Роль была ее еще до пробы, но она этого не знала.
Преодолев сопротивление руководства, Штернберг вынудил «УФА» подписать с Марлен Дитрих контракт на исполнение главной женской роли в «Голубом ангеле», первой в Германии полнометражной звуковой картине. Ее гонорар: пять тысяч долларов. Мой отец и друзья Марлен ликовали. Лилось шампанское, а моя мать смотрела на них, как на сумасшедших.
— Вы что, вы все думаете, что это будет легко. Ха! Неббиш! (ее любимое выражение на идише, выражающее сарказм и обозначающее у нее все что угодно, от «подумаешь» и «ну и что?» до «уж конечно», «еще бы» и «ври больше»). Она же портовая шлюха! Как я потом буду смотреть людям в глаза? А что, если этому Штернбергу взбредет в голову показывать голые сиси? Что мне тогда делать? А? Конечно, о такой возможности никто из вас не подумал!
Она метнулась на кухню принести моему отцу горчицу и еще салата из огурцов.
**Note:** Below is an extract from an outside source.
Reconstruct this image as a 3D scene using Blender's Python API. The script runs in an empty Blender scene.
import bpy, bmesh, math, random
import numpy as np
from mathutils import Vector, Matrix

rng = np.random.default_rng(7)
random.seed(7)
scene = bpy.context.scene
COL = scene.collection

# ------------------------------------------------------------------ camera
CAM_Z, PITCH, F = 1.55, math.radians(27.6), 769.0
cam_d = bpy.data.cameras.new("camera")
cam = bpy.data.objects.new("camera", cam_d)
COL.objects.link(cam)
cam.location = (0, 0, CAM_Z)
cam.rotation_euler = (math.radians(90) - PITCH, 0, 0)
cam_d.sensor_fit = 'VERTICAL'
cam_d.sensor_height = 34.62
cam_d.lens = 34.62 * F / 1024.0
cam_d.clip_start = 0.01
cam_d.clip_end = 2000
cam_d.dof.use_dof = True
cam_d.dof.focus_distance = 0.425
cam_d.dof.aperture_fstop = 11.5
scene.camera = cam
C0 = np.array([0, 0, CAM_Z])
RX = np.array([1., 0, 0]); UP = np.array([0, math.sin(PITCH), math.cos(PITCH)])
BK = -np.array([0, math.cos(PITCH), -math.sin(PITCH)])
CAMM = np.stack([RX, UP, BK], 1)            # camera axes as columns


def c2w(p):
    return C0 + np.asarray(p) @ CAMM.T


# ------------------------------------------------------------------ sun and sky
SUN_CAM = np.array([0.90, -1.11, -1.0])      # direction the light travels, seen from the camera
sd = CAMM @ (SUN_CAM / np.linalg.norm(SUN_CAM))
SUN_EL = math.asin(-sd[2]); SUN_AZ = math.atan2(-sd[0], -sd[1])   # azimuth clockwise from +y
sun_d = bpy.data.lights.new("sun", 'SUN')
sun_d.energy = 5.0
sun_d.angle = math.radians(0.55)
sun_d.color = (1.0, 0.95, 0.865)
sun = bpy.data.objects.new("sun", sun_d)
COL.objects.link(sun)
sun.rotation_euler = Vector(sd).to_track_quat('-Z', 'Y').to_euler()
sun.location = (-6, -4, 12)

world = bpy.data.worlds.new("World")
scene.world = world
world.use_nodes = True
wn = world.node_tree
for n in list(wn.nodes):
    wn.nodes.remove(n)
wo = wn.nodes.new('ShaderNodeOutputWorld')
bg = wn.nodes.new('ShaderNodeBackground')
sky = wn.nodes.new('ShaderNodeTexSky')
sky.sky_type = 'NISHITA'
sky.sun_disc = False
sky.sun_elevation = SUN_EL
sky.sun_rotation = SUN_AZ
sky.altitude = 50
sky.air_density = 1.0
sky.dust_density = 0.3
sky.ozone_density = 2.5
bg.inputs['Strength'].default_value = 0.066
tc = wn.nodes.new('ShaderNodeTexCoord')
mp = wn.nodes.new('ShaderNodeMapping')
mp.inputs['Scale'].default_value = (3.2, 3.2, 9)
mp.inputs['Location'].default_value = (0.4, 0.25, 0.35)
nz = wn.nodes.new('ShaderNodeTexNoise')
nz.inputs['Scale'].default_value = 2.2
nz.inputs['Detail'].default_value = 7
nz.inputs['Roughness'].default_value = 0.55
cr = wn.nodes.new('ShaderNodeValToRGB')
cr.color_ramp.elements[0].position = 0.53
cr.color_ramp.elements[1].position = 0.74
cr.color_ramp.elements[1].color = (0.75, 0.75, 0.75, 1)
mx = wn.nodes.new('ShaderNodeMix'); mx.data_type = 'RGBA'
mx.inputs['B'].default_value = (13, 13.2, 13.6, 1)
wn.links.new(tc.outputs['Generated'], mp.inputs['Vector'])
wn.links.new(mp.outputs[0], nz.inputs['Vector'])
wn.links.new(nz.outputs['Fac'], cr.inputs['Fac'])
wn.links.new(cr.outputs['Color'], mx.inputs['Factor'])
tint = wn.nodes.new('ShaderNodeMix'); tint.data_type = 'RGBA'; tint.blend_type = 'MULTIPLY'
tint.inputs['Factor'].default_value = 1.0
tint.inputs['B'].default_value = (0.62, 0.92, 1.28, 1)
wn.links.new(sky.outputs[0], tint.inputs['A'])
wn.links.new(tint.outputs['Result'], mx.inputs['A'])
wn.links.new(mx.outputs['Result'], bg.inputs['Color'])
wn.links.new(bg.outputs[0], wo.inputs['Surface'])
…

Меня расстроила ее выходка. Мне казалось, она зла на всех и вся. Но отец только улыбнулся и не перестал есть свои сочные колбаски, как будто все было в порядке. Я уже усвоила, что он обычно прав в оценке настроений моей матери, поэтому я последовала его примеру и стала доедать обед. К тому времени, как наша «бунтующая» звезда вернулась с кухни, кто-то за столом упомянул о новой книге, «Прощай, оружие», а кто-то еще сказал, что Викки Баум написала «Гранд-отель» Моя мать завелась: как она ненавидит Баум, зато этот Хемингуэй — просто мечта, раз он так пишет; и таким образом тема дискуссии переменилась. По-моему, в тот вечер наших гостей больше всего взволновала последняя новость о целой банде гангстеров, которых перебили в день какого-то святого в городе под названием Чикаго, — кроме, конечно, новости о превращении моей матери в «портовую шлюху».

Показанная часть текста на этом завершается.